[Scene script records]
**********

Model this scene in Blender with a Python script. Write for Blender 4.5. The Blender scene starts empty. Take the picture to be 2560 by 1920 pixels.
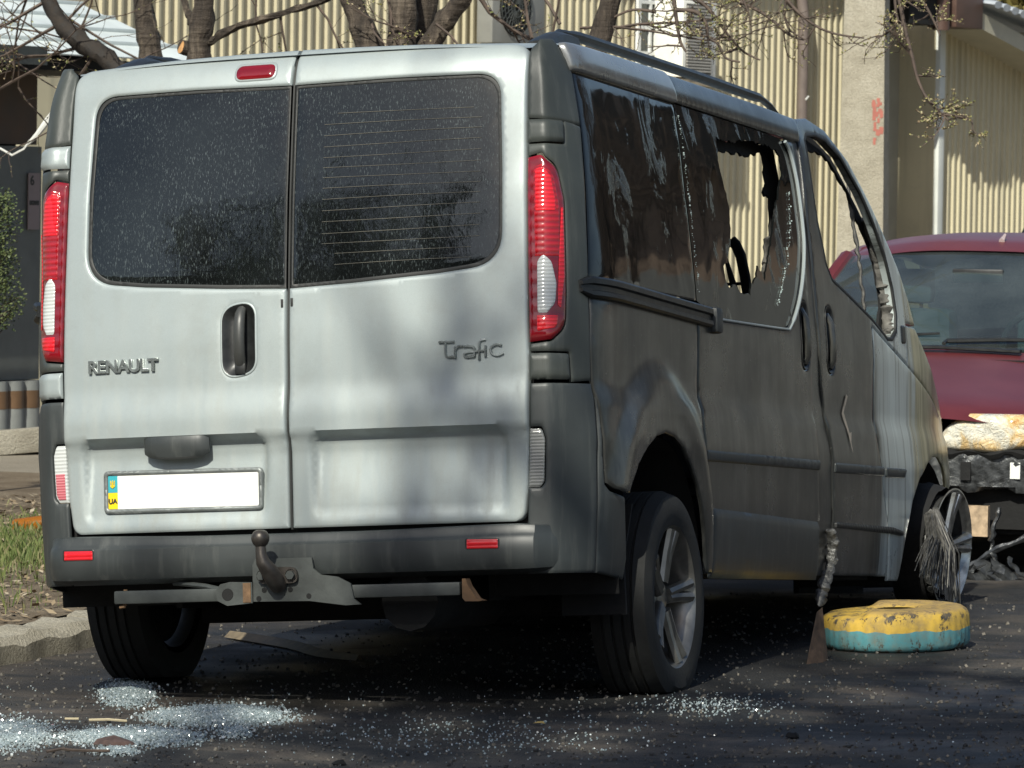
import bpy, bmesh, math, random
import numpy as np
from mathutils import Vector, Matrix
from mathutils.geometry import delaunay_2d_cdt

random.seed(7)
rng = np.random.default_rng(7)
R_ = math.radians
scene = bpy.context.scene
COL = scene.collection

# ------------------------------------------------------------------ camera
def rotx(a): c, s = math.cos(a), math.sin(a); return np.array([[1, 0, 0], [0, c, -s], [0, s, c]])
def roty(a): c, s = math.cos(a), math.sin(a); return np.array([[c, 0, s], [0, 1, 0], [-s, 0, c]])
def rotz(a): c, s = math.cos(a), math.sin(a); return np.array([[c, -s, 0], [s, c, 0], [0, 0, 1]])

CAM_P = np.array([5.09962, -13.02893, 1.49011])
CAM_R = rotz(R_(18.83330)) @ rotx(R_(-2.23471)) @ roty(R_(-0.92723))
CAM_F = 12228.96                       # focal length in pixels of the 2560 wide photograph
cam_d = bpy.data.cameras.new('camera')
cam_d.sensor_width = 36.0
cam_d.lens = CAM_F / 2560 * 36.0
cam_d.clip_start = 0.5
cam_d.clip_end = 3000
cam = bpy.data.objects.new('camera', cam_d)
COL.objects.link(cam)
mw = np.eye(4)
mw[:3, 0] = CAM_R[:, 0]; mw[:3, 1] = CAM_R[:, 2]; mw[:3, 2] = -CAM_R[:, 1]; mw[:3, 3] = CAM_P
cam.matrix_world = Matrix(mw.tolist())
scene.camera = cam
cam_d.dof.use_dof = True
cam_d.dof.focus_distance = 14.4
cam_d.dof.aperture_fstop = 22.0

# ------------------------------------------------------------------ sky and sun
SUN_AZ, SUN_EL = -2.5, 41.0             # direction the light travels: degrees from +Y towards +X
world = bpy.data.worlds.new('World'); scene.world = world; world.use_nodes = True
wn = world.node_tree.nodes; wl = world.node_tree.links
bg = wn['Background']
sky = wn.new('ShaderNodeTexSky'); sky.sky_type = 'NISHITA'; sky.sun_disc = False
sky.sun_elevation = R_(SUN_EL); sky.sun_rotation = R_(180 + SUN_AZ)
sky.air_density = 1.0; sky.dust_density = 1.6; sky.ozone_density = 1.2
wl.new(sky.outputs[0], bg.inputs[0]); bg.inputs[1].default_value = 0.085
sun_d = bpy.data.lights.new('sun', 'SUN'); sun_d.energy = 4.3; sun_d.angle = R_(0.53)
sun_d.color = (1.0, 0.975, 0.86)
sun = bpy.data.objects.new('sun', sun_d); COL.objects.link(sun)
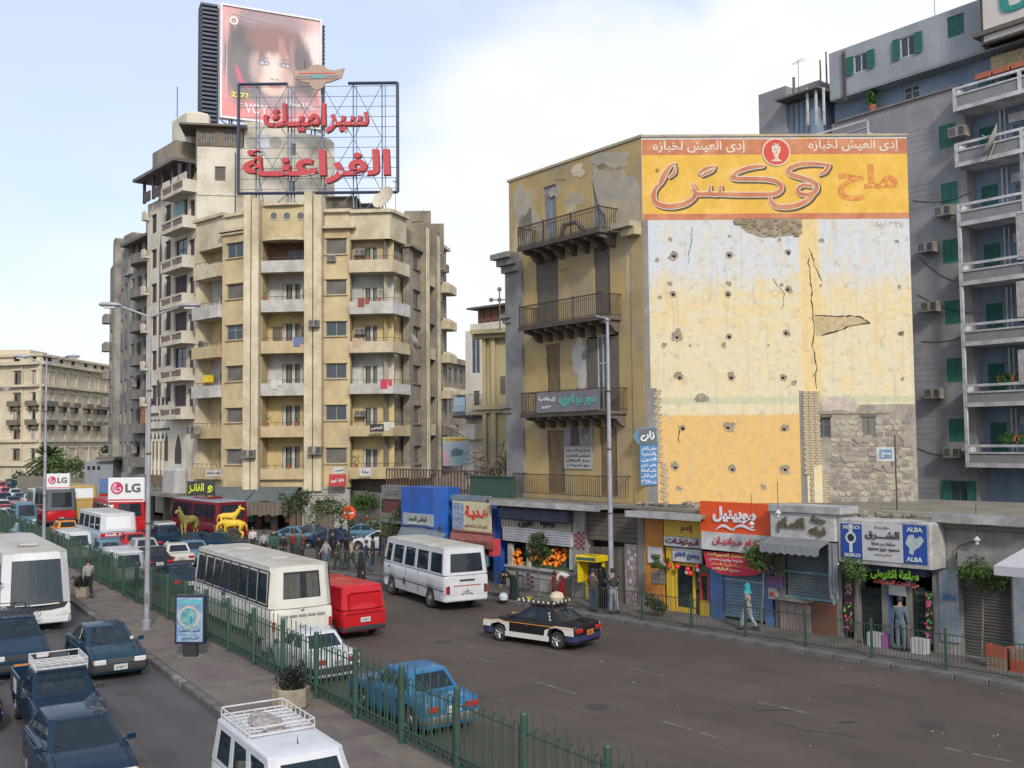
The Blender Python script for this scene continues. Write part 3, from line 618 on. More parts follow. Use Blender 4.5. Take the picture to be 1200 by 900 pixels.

**********

Pictures do not belong in the copy. Repeat only the lines from the top of the records through the line containing "from mathutils.geometry import".

Model this scene in Blender with a Python script. Write for Blender 4.5. The Blender scene starts empty. Take the picture to be 2560 by 1920 pixels.
import bpy, bmesh, math, random
import numpy as np
from mathutils import Vector, Matrix
from mathutils.geometry import delaunay_2d_cdt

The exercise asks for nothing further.